I know the RE brigade have an answer for this, so please try to rephrase because I'm just not getting it...

Nick

Allow me to chime in with some comments here.

First, a couple general comments that seem relevant.

Just because a group's estimates are, on average, correct does not imply that any of them are rational. It is entirely possible that their irrationalities are cancelling out. When you average Republican and Democratic estimates on many issues, you may very well arrive at the truth. That doesn't mean neither group is biased.

Second, just because a group's estimates are, on average, different from the objective truth implies only that at least 1 person is irrational. It does not speak of "the group."

Of course, RE economists usually speak of rationality as belonging or not belonging to a group. This leads to a very curious result. One cannot decipher whether one person is "rational" or not by analyzing his responses or actions, but only by looking at the actions of everybody else in that "group."

For example, suppose that Republicans (R) and Democrats (D) each arrive at cost estimates for a particular government program. Each D says the program will cost $1 billion, and each R says $9 billion. The truth is $5 billion. If there are 4R and 4D in a room debating the issue, RE says they are being rational. Now, when another person walks through the door, they have all become irrational, regardless of whether the person walking through the door is R or D. Let's suppose the person is R. Now, if the next person to walk through the door is D, they can all breath a sigh of relief - they are again rational. If, however, it's R... you get the point.

That seems like a crazy result to me.


I agree with Caplan that there is something of a downward sloping demand curve for "irrationality," but for completely different reasons. Caplan basically attributes deviations from RE to motivational or emotional causes. People derive utility from irrationality, etc. In doing this, he's basically supporting the basic RE framework. Indeed, his paper assumes that people have RE about the "costs" of irrationality. Again, Caplan is working within the RE framework, but simply admitting 1 more good - irrationality. It's more of a "modified RE" than anything.

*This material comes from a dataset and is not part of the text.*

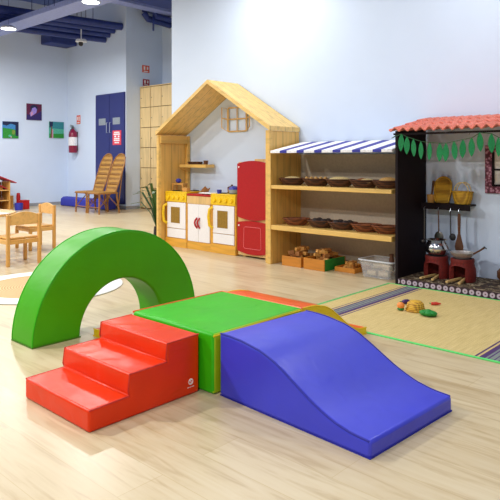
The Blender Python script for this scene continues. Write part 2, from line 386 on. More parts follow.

My objections to RE are basically cognitive. That is, there is no absolutely no reason to expect that people's beliefs are centered around the truth. People basically believe what seems prima facie true until taught otherwise. If what seems prima facie true and what are actually true differ, people's beliefs will be off-target, not because people derive "utility" from holding irrational beliefs, but because they have no motivation to change their prima facie beliefs.

Take poker as an example. Nearly all beginning poker players play far too many hands. For every beginning poker player that plays too few hands, there are 99 others who play too many. The reason is because it just doesn't "seem" right that you should fold a good hand, one that can beat 80% of the hands out there. No economist who plays poker would tell you that beginning poker players hold RE about the quality of hands in a game. And Caplan would be hard-pressed to argue that people derive "utility" from having mistaken beliefs about the game of poker. (Yes, you could argue that people want to believe their hands to be better than they actually are, but this wouldn't explain why these same people cry out in exasperation when they see the pros fold the same hands.)

The reason that people have these mistaken beliefs is because the odds in poker are not what one would prima facie expect them to be.

As I mentioned above, I agree with Caplan that there is a downward sloping demand for irrationality, but not because of emotional reasons, per se, but rather because people will take the time and energy to modify their prima facie beliefs when the costs of not doing so are high.

I apologize for the ridiculously long "comment," but Anthony knows I get on the rag about this RE garbage.

Replies wanted.

AJE

Thanks for taking the time to share your ever insightful views. Nick and I had a few minutes of ravishing RE discussion but now agree too much to really proceed. Can I echo the above, and say that the assumption of objective truth in economic policy is disturbing, and I am sure antagonistic to most types of Margerine. If it were to exist, I'm not at all sure the economics profession would be the ones to know it!